In a hallway of Oscar de la Hoya Animo Charter High School in downtown Los Angeles, a three-part canvas mural covers a wall, portraying the transformation of society from one plagued by hate to one free of it.

The mural’s creators are at-risk Latino high school students who spent their Saturdays envisioning a better world, and then painting it.

The students participated in a mural workshop based on a simple principle: Art can change the world.

The engineer of the workshop is Kids for Peace, a children’s art program initially begun to help combat terrorism in Israel by providing artistic and creative guidance to youngsters.

Gayle Gale started Kids for Peace after she returned to Los Angeles from a series of trips to Israel as a visiting artist at Ben-Gurion University, Beersheba in 1994 and 1995. With assistance from the local Israeli consulate and a grant obtained with help from the Center for Jewish Culture and Creativity from the Jewish Community Foundation, she set out to teach youth about Israel through artistic means. In the years since, Gale has found herself doing much more.

Gale has traveled around the world conducting Kids for Peace workshops, working with groups to create artworks for all variety of venues, including the United Nations headquarters in Geneva, Switzerland, where kids made a mural to commemorate the celebration of the 50th anniversary of human rights in 1998. In 2001, Gale received the Fete d’Excellence gold medallion for Youth from the coalition of nongovernmental organizations that are a part of the United Nations.
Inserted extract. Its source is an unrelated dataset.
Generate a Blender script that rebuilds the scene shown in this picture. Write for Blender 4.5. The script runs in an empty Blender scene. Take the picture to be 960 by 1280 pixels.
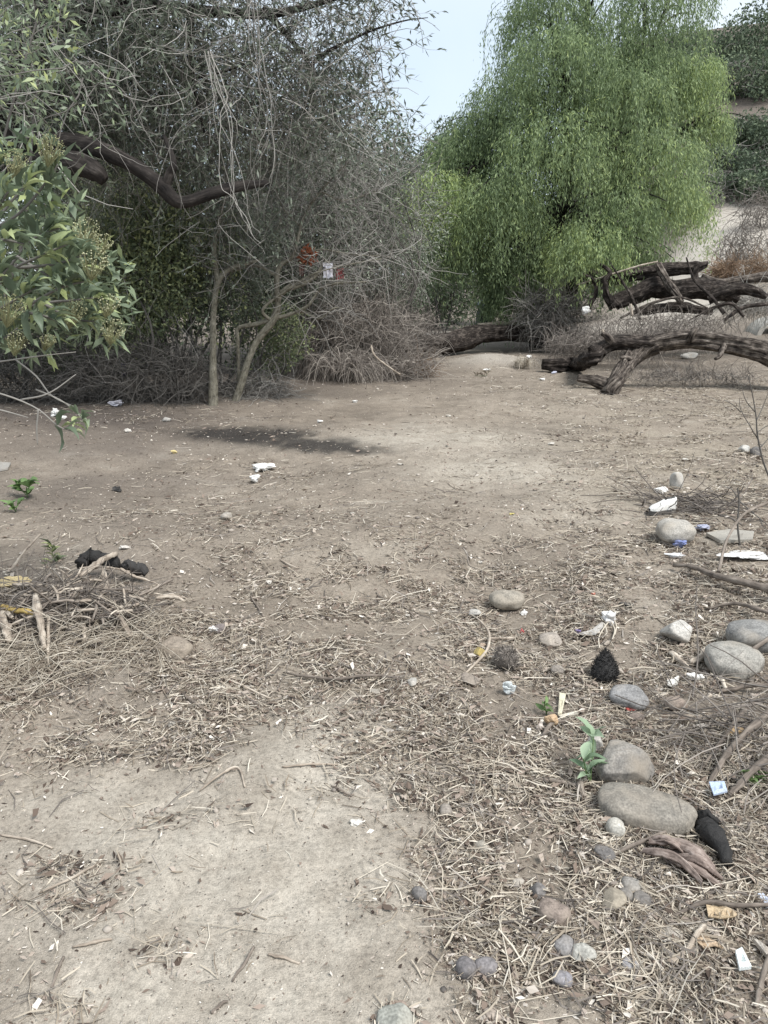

After Sept. 11, 2001, Gale expanded the Kids for Peace focus beyond terrorism and Israel to include issues of hunger, gang violence and AIDS, depending on the location of the workshop and the most relevant issue in the part of the world she was attempting to reach. In the process, Gale sought to avoid making Kids for Peace a politically charged initiative.

“I don’t consider this a political project,” she said. “I consider it a way of bringing people together using the creative process for harmony and to make social statements that educate people because I believe that we’ll have peace when there’s education.”

Run in conjunction with Barnsdall Arts, which has worked with Kids for Peace since 2003, the Oscar de la Hoya workshop allowed 20 students to create a series of murals to adorn their campus in the Los Angeles World Trade Center.

After viewing a documentary called “The Devil’s Miner,” about a young Bolivian boy forced to work in a mine to support his family, the students agreed upon the images they sought to portray after performing yoga and participating in a discussion of social justice led by Gale, who routinely uses such methods to get students thinking and feeling. Then they get painting.

The particular focus of the workshop was the importance of education to the achievement of peace.

When Gale discovered the “The Devil’s Miner” at a special screening at the Pacific Design Center in West Hollywood in April, she realized it was a tool she could use to further emphasize the relationship between education and peace in her workshops. Its protagonist dreams above all of saving enough money to one day attend school.

“I thought that if kids in America could see this film, they would appreciate what they have, and they would take their educations more seriously,” Gale said. The students at Oscar de la Hoya Animo devoted three Saturdays in May and June to working on the murals.

Gale and her patrons are hoping that it will be the first of many “Devil’s Miner” workshops she will conduct.

“My goal is just to travel around the world and keep doing workshops,” Gale said.